Jack Tar building could be torn down
An update of the city of Orange’s downtown master plan, slightly scaled back area-wise but with new details on an entertainment pavilion, senior center and housing opportunities, was presented Tuesday by architects Jeffrey Carbo and Shannon Blakeman.

Two years ago the design included revitalization from First to Ninth streets, and from Green Avenue to the Sabine River. And while the Green/Sabine borders remain, the east/west area has been moved back to Second Street. 

Mayor Brown Claybar said that was because the city, Stark Foundation and Lamar-Orange – the three principal sponsors of the plan – want to concentrate on “what’s doable,” a phrase he used several times Tuesday.

The previous plan did not call to demolish the vacant Jack Tar Hotel building, last used as a nursing home. Carbo said Tuesday he saw it as detrimental to the ultimate goal of connecting the three major downtown areas – the park, river and Lamar-Orange.

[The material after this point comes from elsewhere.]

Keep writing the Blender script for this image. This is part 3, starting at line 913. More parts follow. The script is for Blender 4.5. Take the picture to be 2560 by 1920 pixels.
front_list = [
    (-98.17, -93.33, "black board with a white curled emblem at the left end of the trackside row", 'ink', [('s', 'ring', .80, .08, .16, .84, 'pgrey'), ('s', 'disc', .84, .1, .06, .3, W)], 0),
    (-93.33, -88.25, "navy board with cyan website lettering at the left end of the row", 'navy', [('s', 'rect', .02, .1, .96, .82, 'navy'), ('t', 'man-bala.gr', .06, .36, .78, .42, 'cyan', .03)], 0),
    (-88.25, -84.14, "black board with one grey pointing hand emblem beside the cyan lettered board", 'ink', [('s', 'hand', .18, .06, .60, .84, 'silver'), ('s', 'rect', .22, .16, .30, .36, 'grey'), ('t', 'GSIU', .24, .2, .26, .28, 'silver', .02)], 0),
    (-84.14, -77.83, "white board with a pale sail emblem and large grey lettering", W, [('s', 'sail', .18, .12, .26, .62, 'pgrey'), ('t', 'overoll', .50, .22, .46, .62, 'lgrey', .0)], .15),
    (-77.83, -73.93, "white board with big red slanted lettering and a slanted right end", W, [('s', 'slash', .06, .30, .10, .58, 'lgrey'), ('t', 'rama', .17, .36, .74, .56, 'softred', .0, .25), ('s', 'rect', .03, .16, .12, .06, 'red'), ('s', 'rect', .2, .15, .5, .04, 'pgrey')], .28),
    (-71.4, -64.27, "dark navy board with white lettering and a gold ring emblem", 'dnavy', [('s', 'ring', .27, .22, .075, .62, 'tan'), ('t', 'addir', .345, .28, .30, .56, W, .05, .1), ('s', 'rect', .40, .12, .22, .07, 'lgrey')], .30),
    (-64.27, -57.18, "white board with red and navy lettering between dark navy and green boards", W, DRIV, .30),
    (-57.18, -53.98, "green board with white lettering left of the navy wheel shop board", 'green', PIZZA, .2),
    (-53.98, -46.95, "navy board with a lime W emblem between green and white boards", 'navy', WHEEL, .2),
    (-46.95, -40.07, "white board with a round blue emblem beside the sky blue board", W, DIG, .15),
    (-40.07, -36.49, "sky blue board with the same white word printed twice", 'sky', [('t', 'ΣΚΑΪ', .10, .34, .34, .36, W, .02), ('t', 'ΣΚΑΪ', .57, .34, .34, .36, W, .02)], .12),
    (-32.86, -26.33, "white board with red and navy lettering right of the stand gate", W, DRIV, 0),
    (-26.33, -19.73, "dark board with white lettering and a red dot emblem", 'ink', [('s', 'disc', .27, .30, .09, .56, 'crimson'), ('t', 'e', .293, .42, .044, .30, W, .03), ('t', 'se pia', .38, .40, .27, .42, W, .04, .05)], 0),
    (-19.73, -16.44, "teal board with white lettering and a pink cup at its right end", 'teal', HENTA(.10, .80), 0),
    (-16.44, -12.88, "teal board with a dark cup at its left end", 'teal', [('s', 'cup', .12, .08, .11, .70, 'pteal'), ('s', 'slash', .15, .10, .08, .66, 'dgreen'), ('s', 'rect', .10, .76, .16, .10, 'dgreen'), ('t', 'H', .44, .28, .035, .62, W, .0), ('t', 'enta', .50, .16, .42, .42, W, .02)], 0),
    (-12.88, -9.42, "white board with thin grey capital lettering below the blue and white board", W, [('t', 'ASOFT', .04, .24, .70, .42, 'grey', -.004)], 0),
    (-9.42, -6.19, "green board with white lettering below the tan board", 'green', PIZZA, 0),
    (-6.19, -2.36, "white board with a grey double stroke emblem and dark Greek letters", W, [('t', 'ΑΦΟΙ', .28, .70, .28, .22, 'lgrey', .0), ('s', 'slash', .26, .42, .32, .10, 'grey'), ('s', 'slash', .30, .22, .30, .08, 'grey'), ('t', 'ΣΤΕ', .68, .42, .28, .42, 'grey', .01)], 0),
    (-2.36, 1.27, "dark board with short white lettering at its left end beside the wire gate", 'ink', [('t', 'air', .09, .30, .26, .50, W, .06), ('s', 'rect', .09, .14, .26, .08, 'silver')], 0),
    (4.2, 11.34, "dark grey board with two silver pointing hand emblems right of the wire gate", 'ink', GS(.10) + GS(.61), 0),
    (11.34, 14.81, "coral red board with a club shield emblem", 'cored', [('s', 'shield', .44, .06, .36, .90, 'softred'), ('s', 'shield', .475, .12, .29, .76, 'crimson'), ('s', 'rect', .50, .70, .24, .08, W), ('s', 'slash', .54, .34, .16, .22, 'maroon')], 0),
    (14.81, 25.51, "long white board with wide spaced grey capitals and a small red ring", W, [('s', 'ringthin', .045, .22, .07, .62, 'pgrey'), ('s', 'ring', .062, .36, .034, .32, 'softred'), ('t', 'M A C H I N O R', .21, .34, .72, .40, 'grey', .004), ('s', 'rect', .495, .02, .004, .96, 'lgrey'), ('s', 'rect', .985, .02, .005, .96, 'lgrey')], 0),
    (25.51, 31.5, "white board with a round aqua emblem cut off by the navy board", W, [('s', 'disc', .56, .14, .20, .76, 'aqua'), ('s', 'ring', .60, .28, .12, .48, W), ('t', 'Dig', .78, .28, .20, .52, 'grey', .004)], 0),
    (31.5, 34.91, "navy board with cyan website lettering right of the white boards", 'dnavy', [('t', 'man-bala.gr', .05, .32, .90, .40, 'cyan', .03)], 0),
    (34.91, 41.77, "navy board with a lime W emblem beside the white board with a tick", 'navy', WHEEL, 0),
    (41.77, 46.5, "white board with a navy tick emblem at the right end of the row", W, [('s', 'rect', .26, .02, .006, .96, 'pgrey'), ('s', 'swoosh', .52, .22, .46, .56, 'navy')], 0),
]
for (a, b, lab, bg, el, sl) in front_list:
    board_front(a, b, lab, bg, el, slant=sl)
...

One advantage, he said, is that the city now has hurricane damage reimbursements and government stimulus funds to work with.

Overall costs are still unknown, he said, adding that some $1.7 million had been earmarked for a senior center that would include a Meals on Wheels program.

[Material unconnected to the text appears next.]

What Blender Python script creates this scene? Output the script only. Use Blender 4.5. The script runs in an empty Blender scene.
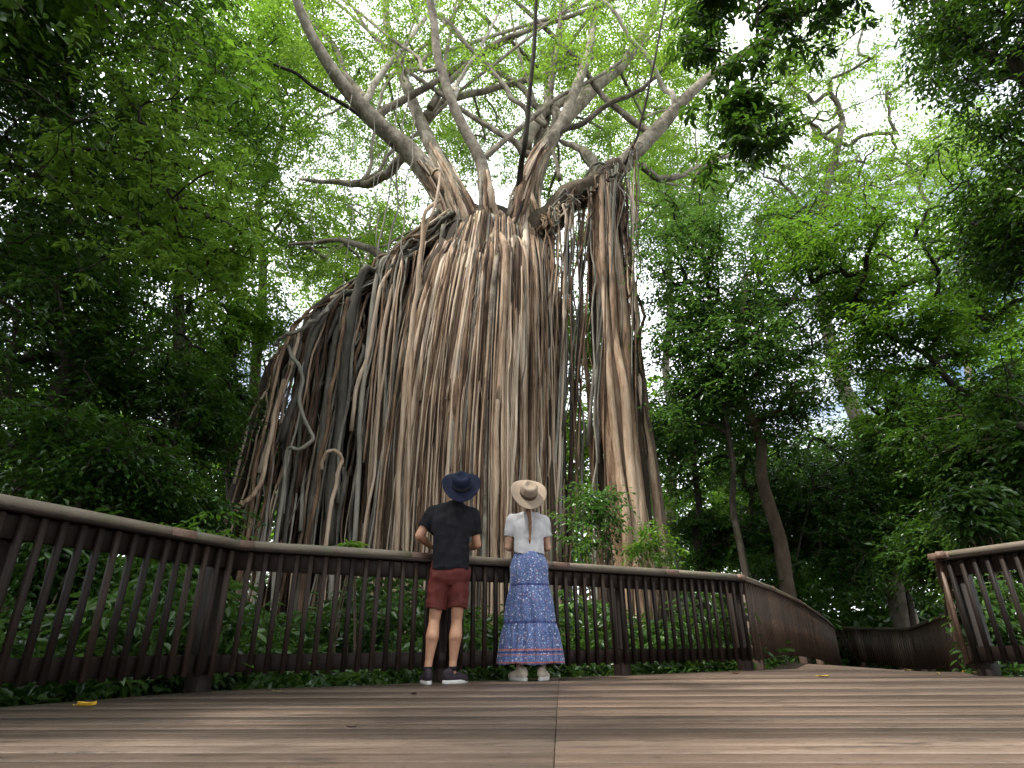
import bpy, bmesh, math, random
import numpy as np
from mathutils import Vector, Matrix
R_ = math.radians
random.seed(7)
SC = bpy.context.scene
COL = SC.collection

# ------------------------------------------------------------------ camera geometry
F = 600.0; TH = R_(23.75); HC = .27; ROLL = R_(-0.6)
_f = np.array([0, math.cos(TH), math.sin(TH)]); _r = np.array([1., 0, 0]); _u = np.array([0, -math.sin(TH), math.cos(TH)])
_c, _s = math.cos(ROLL), math.sin(ROLL)
_R = _r*_c + _u*_s; _U = -_r*_s + _u*_c
def at(px, py, Y):
    d = _f + _R*(px-512)/F - _U*(py-384)/F
    return np.array([0, 0, HC]) + d*Y/d[1]
def atz(px, py, z):
    d = _f + _R*(px-512)/F - _U*(py-384)/F
    return np.array([0, 0, HC]) + d*(z-HC)/d[2]
def mpp(px, py, Y):                                   # metres per pixel at a point
    p = at(px, py, Y) - np.array([0, 0, HC])
    return float(p @ _f)/F

# ------------------------------------------------------------------ object helpers
def setp(o, label=None, cat=None, group=None, kind=None):
    if label: o['label'] = label
    if cat: o['category'] = cat
    if group: o['group'] = group
    if kind: o['kind'] = kind
    return o
def empty(name, loc, label, cat, rz=0, group=None):
    o = bpy.data.objects.new(name, None); COL.objects.link(o)
    o.location = Vector(loc); o.rotation_euler = (0, 0, rz); o.empty_display_size = .2
    return setp(o, label, cat, group)
class MB:
    """collects shapes and links them as one mesh"""
    def __init__(s): s.v = []; s.f = []; s.var = []; s.mi = []; s.n = 0
    def add(s, v, f, var=.5, mi=0):
        v = np.asarray(v, dtype=np.float32).reshape(-1, 3)
        s.v.append(v)
        for q in (f if isinstance(f, list) else [f]):
            q = np.asarray(q, dtype=np.int64)
            if not len(q): continue
            s.f.append(q + s.n)
            s.var.append(np.broadcast_to(np.asarray(var, dtype=np.float32), (len(q),)) if np.ndim(var) == 0 or len(np.atleast_1d(var)) == len(q) else np.full(len(q), float(np.mean(var)), np.float32))
            s.mi.append(np.full(len(q), mi, np.int32))
        s.n += len(v)
        return s
    def build(s, name, mats, parent=None, smooth=False, loc=None):
        me = bpy.data.meshes.new(name)
        V = np.concatenate(s.v)
        off = np.zeros(3)
        if loc is not None: off = np.asarray(loc, float)
        elif parent is not None: off = np.array(parent.location)
        V = V - off.astype(np.float32)
        if parent is not None and parent.rotation_euler.z and loc is None:
            a = -parent.rotation_euler.z; c, q = math.cos(a), math.sin(a)
            V = np.stack([V[:, 0]*c - V[:, 1]*q, V[:, 0]*q + V[:, 1]*c, V[:, 2]], 1)
        nl = sum(f.size for f in s.f); nf = sum(len(f) for f in s.f)
        me.vertices.add(len(V)); me.vertices.foreach_set('co', V.astype(np.float32).ravel())
        me.loops.add(nl); me.loops.foreach_set('vertex_index', np.concatenate([f.ravel() for f in s.f]).astype(np.int32))
        tot = np.concatenate([np.full(len(f), f.shape[1], np.int32) for f in s.f])
        me.polygons.add(nf)
        me.polygons.foreach_set('loop_start', np.concatenate([[0], np.cumsum(tot)[:-1]]).astype(np.int32))
        me.polygons.foreach_set('material_index', np.concatenate(s.mi))
        if smooth: me.polygons.foreach_set('use_smooth', np.ones(nf, bool))
        a = me.attributes.new('var', 'FLOAT', 'FACE'); a.data.foreach_set('value', np.concatenate(s.var).astype(np.float32))
        me.update(calc_edges=True); me.validate()
        for m in (mats if isinstance(mats, (list, tuple)) else [mats]): me.materials.append(m)
        o = bpy.data.objects.new(name, me); COL.objects.link(o)
        if parent is not None: o.parent = parent
        elif loc is not None: o.location = Vector(loc)
        return o
def smoothpath(P, n, seed=None, amp=0, freq=3):
    """Catmull-Rom through P, n points, with optional slow wobble"""
    P = np.asarray(P, float); k = len(P)
    Q = np.vstack([2*P[0]-P[1], P, 2*P[-1]-P[-2]])
    t = np.linspace(0, k-1-1e-6, n); i = t.astype(int); u = (t-i)[:, None]
    a, b, c, d = Q[i], Q[i+1], Q[i+2], Q[i+3]
    o = .5*((2*b) + (-a+c)*u + (2*a-5*b+4*c-d)*u**2 + (-a+3*b-3*c+d)*u**3)
    if amp:
        g = np.random.RandomState(seed); m = max(3, int(freq*2)+2)
        K = g.normal(0, amp, (m, 3)); K[0] = 0
        tt = np.linspace(0, m-1-1e-6, n); j = tt.astype(int); w = (tt-j); w = (w*w*(3-2*w))[:, None]
        o = o + K[j]*(1-w) + K[np.minimum(j+1, m-1)]*w
    return o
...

“It is important to work with existing assets,” Claybar said, with the most vital being the river. The downtown Stark properties should also be utilized, he said.

“What we are looking at is what is realistic for a small town such as Orange, and what has worked well with other small towns … [and what] our money can benefit,” he said.

The city hall building would likely be left alone, although Carbo said “taking down” the old jail and Convention and Visitors’ Bureau building would help open up that area. 

Trees grown over the years would line many of the streets, parks and business zones, he said, point being not to crowd things out but to address weather concerns. 

“We realize it gets hot in Orange, Texas,” he said.

Tuesday’s overall view calls for a “corner plaza” near the pavilion (close to the Lutcher Theater), taking advantage of the nearby streets and a plan that would ultimately connect the three downtown areas with walking paths, parks and other attractions. 

Retail businesses would be welcome, Carbo said, adding it was also important that people live downtown to make the area attractive after business hours. For that, he proposed several affordable housing units be built.

Blakeman recalled, “In my hometown of Lafayette, La., when I was growing up, you didn’t go downtown. You might work downtown, but at 5 o’clock you were gone. Now that area has something going on 24 hours a day because [the people wanted it] … But it didn’t happen overnight.”

In response to a question about attracting businesses, residents and the present bleak state of downtown, Claybar admitted that the old phase of “If you build it, they will come,” may not always apply. However, he argued that by laying a foundation and with successful promotion of the area, “ … somebody might just look at what we have to offer and say, ‘You know, I might be able to make a buck there.’”

Carbo and Blakeman are based in Alexandria, La. Their firm has worked on similar revitalization projects with the cities of Natchitoches, La., and pre-Hurricane Ike Galveston, among others. The firm also did landscaping for Shangri La Botanical Gardens and Nature Center. 

The Carbo organization was assigned the master plan by the city after earlier work by the Dallas-based Mesa Design Group.